Task to complete: Extract word for word the lines of the listing from its start to the line holding "bunch=8, fall=(.5, 1.))", both ends kept; pictures are not part of the copy.

-- BEGIN Source material --

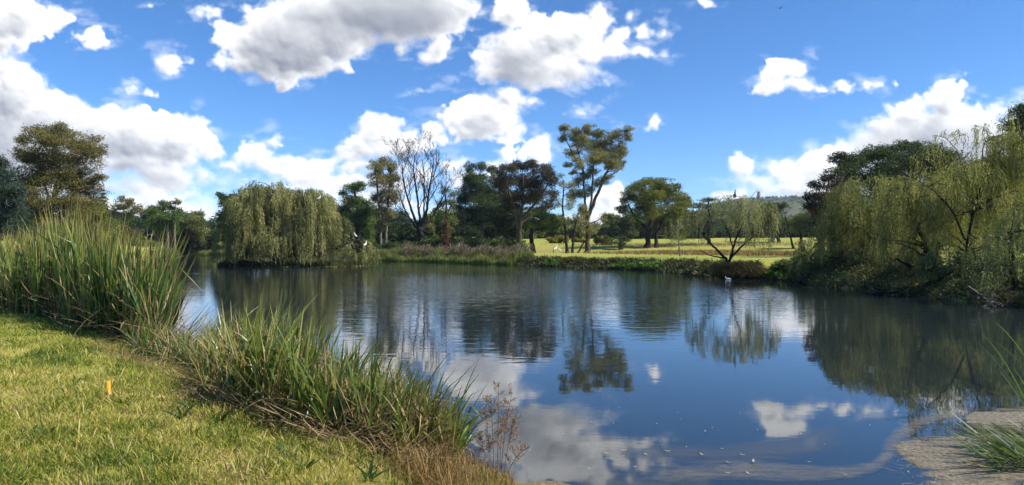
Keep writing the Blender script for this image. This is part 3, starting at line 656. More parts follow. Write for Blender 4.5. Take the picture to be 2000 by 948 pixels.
willow('weeping_willow', 'low mound of willow at the right tip of the islet, its shoots in the water', 'tree', (700,516), 80,
 [[(668,505,3),(690,480,2.6),(705,470,2),(720,478,1.2)],[(690,482,2),(680,468,1.4),(690,460,1)]], [(705,482,25,16),(722,495,16,16),(690,495,22,16),(708,500,28,14)], [(660,505),(700,518),(735,520)], 'willow', 'bark', size=(.28,.06), dens=5, zb=-.2, bunch=8, fall=(.5, 1.))

# the row on the far bank
tree('broadleaf_tree', 'mid-green tree with a wispy top just right of the island willow', 'tree', (700,492), 136,
 [[(700,492,4),(700,440,3.2),(696,395,2.2),(690,370,1.2)]], [(690,368,20,11),(671,378,9,7,.8),(706,360,9,6),(694,392,28,16),(712,402,18,14),(700,420,30,18),(685,440,24,20),(716,438,20,20),(700,460,30,20),(672,415,12,14)], 'mid_green', 'bark', size=(.38,.17), cover=2.8, puff=18)
tree('gum_tree', 'narrow upright gum left of the bare tree', 'tree', (746,494), 130,
 [[(743,494,2.6),(744,440,2.4),(738,385,2),(735,325,1)],[(752,494,2.4),(756,430,2.2),(760,370,1.8),(764,320,1)]],
 [(735,328,15,15),(752,315,13,9),(766,322,11,14),(738,352,17,15),(762,352,16,17),(757,385,20,17),(737,386,12,12),(768,378,10,10),(750,412,18,12),(742,436,14,11,.8),(762,420,10,10,.8)], 'eucalypt', 'bark_pale', size=(.36,.12), cover=2.7, puff=18, droop=.6)
def bare_tree(name, label, px, ybase, D, limbs, bark, r0, levels=4, twigs=5):
    rng = rng_of(label); S = D/F; B = at(px, ybase, D); B[2] = gz(B[0], D); root = empty(name, B, label, 'tree'); mb = MB()
    def grow(p, d, L, r, lv):
        d = nrm(d); n = 5; path = [p]; dd = d
        for k in range(n):
            dd = nrm(dd+rng.normal(size=3)*.13+np.array([0, 0, .07])); path.append(path[-1]+dd*L/n)
        path = np.array(path); mb.tube(path, np.linspace(r, max(r*.5, .013), n+1), 6 if lv > 1 else 4, cap=False)
        if lv == 0: return
        for k in range(twigs):
            i = rng.integers(2, n+1) if k else n; a = rng.normal(size=3); a -= a.dot(dd)*dd
            grow(path[i], dd+nrm(a)*rng.uniform(.35, .8), L*rng.uniform(.42, .72), max(r*.48, .013), lv-1)
    for T, lv in limbs:
        T = np.array(T, float); q = np.array([at(x, y, D) for x, y in T[:, :2]]); q[1:, 1] += np.cumsum(rng.normal(size=len(T)-1)*.9)
        if T[0, 1] >= ybase-1: q[0, 2] = B[2]-.15
        t = np.linspace(0, len(T)-1, 6*(len(T)-1)+1); qq = np.stack([np.interp(t, np.arange(len(T)), q[:, i]) for i in range(3)], -1); rr = np.interp(t, np.arange(len(T)), T[:, 2]*S)
        qq[1:-1] += rng.normal(size=(len(t)-2, 3))*rr[1:-1, None]*.25; mb.tube(qq, rr, 8)
        if lv:
            for k in range(6, len(t)):
                if rng.random() < .5 or k == len(t)-1:
                    d = nrm(qq[k]-qq[k-1]); a = rng.normal(size=3); a[1] *= .8; a -= a.dot(d)*d
                    grow(qq[k], d+nrm(a)*rng.uniform(.3, .75), r0*rng.uniform(.6, 1.1), max(rr[k]*.55, .02), lv)
    mb.build('trunk', M[bark], root, B, smooth=True); return root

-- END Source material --

The solution:
Keep writing the Blender script for this image. This is part 3, starting at line 656. More parts follow. Write for Blender 4.5. Take the picture to be 2000 by 948 pixels.
willow('weeping_willow', 'low mound of willow at the right tip of the islet, its shoots in the water', 'tree', (700,516), 80,
 [[(668,505,3),(690,480,2.6),(705,470,2),(720,478,1.2)],[(690,482,2),(680,468,1.4),(690,460,1)]], [(705,482,25,16),(722,495,16,16),(690,495,22,16),(708,500,28,14)], [(660,505),(700,518),(735,520)], 'willow', 'bark', size=(.28,.06), dens=5, zb=-.2, bunch=8, fall=(.5, 1.))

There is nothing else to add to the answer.